To be fair, you can’t find that anywhere else these days.
Meanwhile, there are countless specialist boutiques building great (and sometimes large) businesses by developing niches and placing execs within specific industries or roles. I know this approach firsthand.
All this is to say that executive search has transitioned from an elite club into one of the most hyper-competitive industries on Earth. It’s a bit like real estate, only without the licenses.
The future of executive search
I often think about what Spencer Stuart would do if he were starting his business today. Given he was a pioneer, I doubt the business he’d form in 2023 would look anything like the one he launched in the 1950s.
I’m not Spencer Stuart (surprise!), but I’ve got some ideas as to what’s next for the industry.
1 — There is real opportunity to go back to the roots of executive search. To return to a focus on relationship building.
But rather than sporadic one-on-one relationships tucked away in personal rolodexes, it’ll be ongoing one-to-many relationships built and nurtured through platforms like Substack. In other words, by content creators building engaged audiences. Aka people that actually look forward to reading the latest post as it comes out, not just engaging when they’re in the market for a new job (or to hire someone).
This means the output has to actually be fun to read. Unlike the tripe you find plastered all over LinkedIn.
I don’t think these kinds of content creators will necessarily run searches themselves. Instead, they’ll let 3rd party search professionals and hiring companies share opportunities with their audience.
This idea is by no means rocket science and some folks are already actively doing this. For instance, Packy McCormick, who writes a popular tech Substack called Not Boring, has a recruiting arm. There are even companies, like Pallet, that help content creators easily share career opportunities with their audience.
I can see a pretty big universe of content creators becoming a career resource for their audiences. It’s still early days, but this is something I hope to do with The Right Stuff in time.
2 — an ever-growing percentage of executive searches will be done by specialist boutiques or in-house talent at hiring companies. Legacy search firms will continue to lose relevance.
Search firms, including the big ones, will never go away, but LinkedIn and other tools have made it possible to find and engage candidates without a big team. What’s more, as the Baby Boomers continue to age out of executive positions, the next generation of leaders will have fully grown up on the internet.
I believe this will lead to more reliance on subject matter expertise over legacy brand names. This bodes well for specialist firms that build a deep understanding of the spaces they recruit in.
Why pay top dollar for the old guard when you can hire a group that lives and breathes your industry?
My vision for The Right Stuff
I got into executive search because I love building relationships with ambitious people that are great at what they do. The Right Stuff is my attempt to do this at scale.
But almost all advice given to online content creators is to “niche down.” To pick something narrow and pump out relevant content day-after-day. There are even templates available to help with this. Maybe it works, but at what cost?
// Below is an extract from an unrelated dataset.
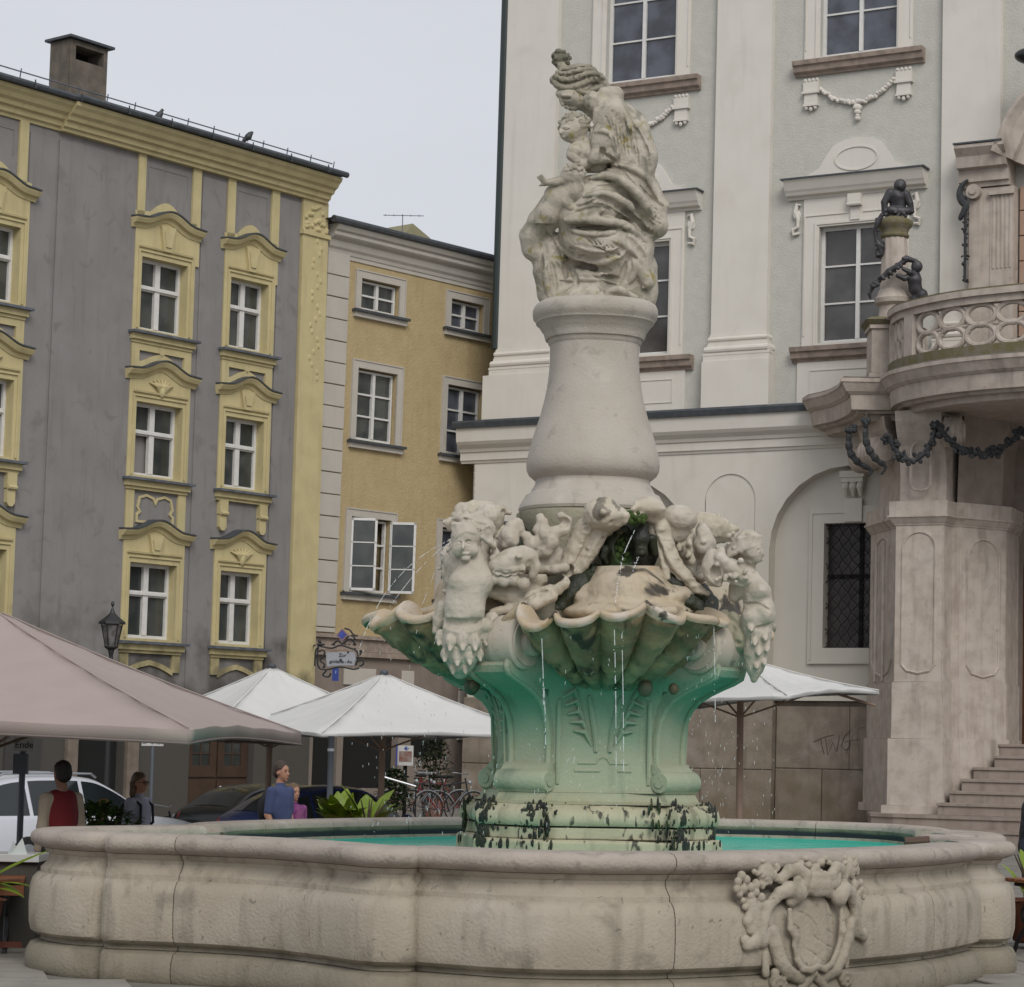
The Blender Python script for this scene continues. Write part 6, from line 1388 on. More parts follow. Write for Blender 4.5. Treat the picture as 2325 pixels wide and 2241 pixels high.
for (x,y0,y1,Y) in ((1230,1450,1600,19.9),(1395,1430,1740,19.85),(1412,1440,1760,19.85),(1235,1560,1700,19.9),(1620,1400,1640,20.4)): jet([(x,y0),(x+3,(y0+y1)/2),(x+4,y1)],[Y]*3,.0055)
w=MB()
for k in range(380):
    x=random.choice([random.uniform(760,1130),random.uniform(820,1000),random.uniform(1560,1760),random.uniform(1200,1460),random.uniform(1560,1720)]); y=random.uniform(1430,1900); Y=random.uniform(19.6,22.6)
    if 1000<x<1560 and y>1700: Y=20.0
    p=ony(x,y,Y); l=random.uniform(.01,.035); w.tube([p,p+np.array([random.uniform(-.004,.006),0,l])],[.0014,.0026],4)
w.build('water_drops',m_jet,WJ,kind='stuff')
# ================================================================ GROUND
def sstep(t): t=max(0,min(1,t)); return t*t*(3-2*t)
def gz(x,y): return -.27*sstep((y-25)/16)*sstep((4.5-x)/7)+.55*sstep((y-43)/5)*sstep((x+5)/3)*sstep((5-x)/2.5)
m_cob=mat('square_paving',(.20,.185,.165),.9,(.15,.14,.125),1.5,.8,.5,30,blot=[((.11,.10,.09),3,.55,.7,.5)])
m_slab=mat('granite_slab',(.265,.245,.215),.85,(.20,.185,.165),2.5,.8,.4,60,blot=[((.15,.14,.12),4,.6,.72,.5)])
w=MB(); xs=[-300,-120,-60]+list(np.arange(-40,30,1.0))+[60,120,300]; ys=[-60,-20,0,8]+list(np.arange(12,70,1.0))+[90,150,300]
V=[(x,y,gz(x,y)) for y in ys for x in xs]; n=len(xs)
w.add(V,[(j*n+i,j*n+i+1,(j+1)*n+i+1,(j+1)*n+i) for j in range(len(ys)-1) for i in range(n-1)])
G=w.build('ground',m_cob,None,True,kind='structure')
variants=[]
for k in range(4):
    w=MB(); b=random.uniform(.0,.006); L_,W_=.595,.395
    rg=[[(-L_,-W_,-.02),(L_,-W_,-.02),(L_,W_,-.02),(-L_,W_,-.02)],[(-L_,-W_,.018),(L_,-W_,.018),(L_,W_,.018),(-L_,W_,.018)],[(-L_+.012,-W_+.012,.026+b),(L_-.012,-W_+.012,.026),(L_-.012,W_-.012,.026),(-L_+.012,W_-.012,.026+b)]]
    w.loft(rg); variants.append(mkmesh('paving_slab',w.v,w.f,m_slab))
ang=math.radians(14)
def slabs(x0,x1,y0,y1):
    for j in range(60):
        for i in range(60):
            lx=(i-30)*1.2+(.6 if j%2 else 0); ly=(j-30)*.8; x=lx*math.cos(ang)-ly*math.sin(ang); y=20+lx*math.sin(ang)+ly*math.cos(ang)
            if x0<x<x1 and y0<y<y1 and gz(x,y)>-.01:
                if -3.2<x<3.6 and 18.9<y: continue
                o=bpy.data.objects.new('paving_slab',random.choice(variants)); link(o); o.parent=G; o.location=(x,y,random.uniform(-.003,.003)); o.rotation_euler=(random.uniform(-.002,.002),0,ang)
slabs(-7,-3.0,15.5,25.5); slabs(3.4,8,16,27); slabs(-3.2,3.6,15.5,18.2)
# ================================================================ PARASOLS
def parasol(name,c,v1,v2,ze,za,col,lab,grp,poleo=(0,0),drop=.13,sag=.12,pole=True,tilt=0):
    """square canopy: v1, v2 half diagonals; eave and apex heights"""
    x,y=c; t=thing(name,(x,y,gz(x,y)),lab,'parasol',grp); N_=14; drop=.05 if name.startswith('white') else drop
    cor=[np.array([v1[0],v1[1]]),np.array([v2[0],v2[1]]),-np.array([v1[0],v1[1]]),-np.array([v2[0],v2[1]])]; mc=mat(name+'_cloth_'+str(col),col,.9,tuple(v*.93 for v in col),2.5,.6,.15,90)
    for k in range(4):
        A,B=cor[k],cor[(k+1)%4]; w=MB(); V=[];F_=[]
        for i in range(N_+1):
            s_=i/N_
            for j in range(N_+1):
                t_=j/N_; p=(A*(1-t_)+B*t_)*s_; z=za-(za-ze)*s_-sag*math.sin(math.pi*s_)*(.35+.65*math.sin(math.pi*t_))+.05*s_*math.sin(math.pi*t_)*1.2
                q=1-.05*math.sin(math.pi*t_)*s_; V.append((x+p[0]*q,y+p[1]*q,z+tilt*p[0]+.012*math.sin(j*1.7+i*.6+k)*math.sin(math.pi*t_)+.01*math.sin(i*2.1+k*2)))
        for i in range(N_):
            for j in range(N_): F_.append((i*(N_+1)+j,(i+1)*(N_+1)+j,(i+1)*(N_+1)+j+1,i*(N_+1)+j+1))
        b=len(V)
        for j in range(N_+1): p=V[N_*(N_+1)+j]; V.append((p[0]*1.0,p[1],p[2]-drop))
        for j in range(N_): F_.append((N_*(N_+1)+j,b+j,b+j+1,N_*(N_+1)+j+1))
        w.add(V,F_); o=w.build('canopy_panel',mc,t,True,angle=50)
        so=o.modifiers.new('s','SOLIDIFY'); so.thickness=.006
    for k in range(4):   # stitched hem, its colour darkened to paint in shade below the edge, and the seam down the middle of each panel
        A,B=cor[k],cor[(k+1)%4]
        def cp(s_,t_):
            p=(A*(1-t_)+B*t_)*s_; z=za-(za-ze)*s_-sag*math.sin(math.pi*s_)*(.35+.65*math.sin(math.pi*t_))+.06*s_*math.sin(math.pi*t_); q=1-.05*math.sin(math.pi*t_)*s_; return np.array((x+p[0]*q,y+p[1]*q,z+tilt*p[0]))
        w=MB(); w.tube([cp(1,t_)-np.array([0,0,drop]) for t_ in np.linspace(0,1,15)],.014,5); w.build('hem',mat('shaded_hem_'+name,tuple(v*.45 for v in col),.9),t)
        for tt in (.001,):
            w=MB(); w.tube([cp(s_,tt)+np.array([0,0,.012]) for s_ in np.linspace(.03,1,12)],.009,5); w.build('seam',mc,t)
    mp_=mat('parasol_wood',(.20,.135,.095),.6,(.15,.10,.07),4,.6)
    for k in range(4):
        w=MB(); A=cor[k]; w.tube([(x,y,za-.10),(x+A[0]*.97,y+A[1]*.97,ze-.03)],.022,6); w.build('rib',mp_,t)
        w=MB(); w.tube([(x,y,ze-.25),(x+A[0]*.5,y+A[1]*.5,(za+ze)/2-.2)],.016,6); w.build('strut',mp_,t)
    w=MB(); w.ball((x,y,za+.02),(.07,.07,.05)); w.build('finial',m_ledge,t)
    if pole:
        px_,py_=x+poleo[0],y+poleo[1]; w=MB(); w.tube([(px_,py_,gz(px_,py_)),(px_,py_,za-.05)],.05,12); w.build('pole',mp_,t,True)
        w=MB(); w.box((px_,py_,gz(px_,py_)+.05),(.7,.7,.1)); w.build('foot',m_plin,t,bevel=.01)
    return t
def atY(px,py,Y): return ony(px,py,Y)
parasol('beige_parasol',(-5.34,25.0),(2.46,-3.0),(3.02,2.42),2.03,3.23,(.35,.285,.262),'large beige parasol filling the left edge, its canopy close to the basin','parasols on the square')
c=atY(617,1515,40.5); parasol('white_parasol',(c[0],c[1]),(-.7,-2.8),(2.8,-.7),2.06,c[2],(.56,.555,.535),'white parasol whose peak is nearest the grey and yellow house','parasols on the square')
c=atY(872,1530,38.5); parasol('white_parasol',(c[0],c[1]),(-.75,-2.75),(2.75,-.75),2.06,c[2],(.56,.555,.535),'white parasol directly left of the fountain pedestal, in front of the other white one','parasols on the square')
c=atY(1682,1492,36); parasol('white_parasol',(c[0],c[1]),(.45,-2.05),(2.10,.3),2.66,c[2]+.0,(.56,.555,.535),'white parasol standing right of the fountain before the palace plinth','parasols on the square',tilt=.09)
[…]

That’s not who I am. That’s not what I’m about.
I’m not interested in things that can be easily categorized. I am interested in investors and executives who operate at the highest level. The things they build, the paths they take, and the ideas that drive them.
And people with the motivation and ambition to be like them, but on their own terms. People who understand that the road less traveled is the only road worth taking. People who would rather dare to be great and fail than choose to lock themselves in the prison of comfortable obscurity.
In other words, I’m interested in people with The Right Stuff. This is my vehicle to find them.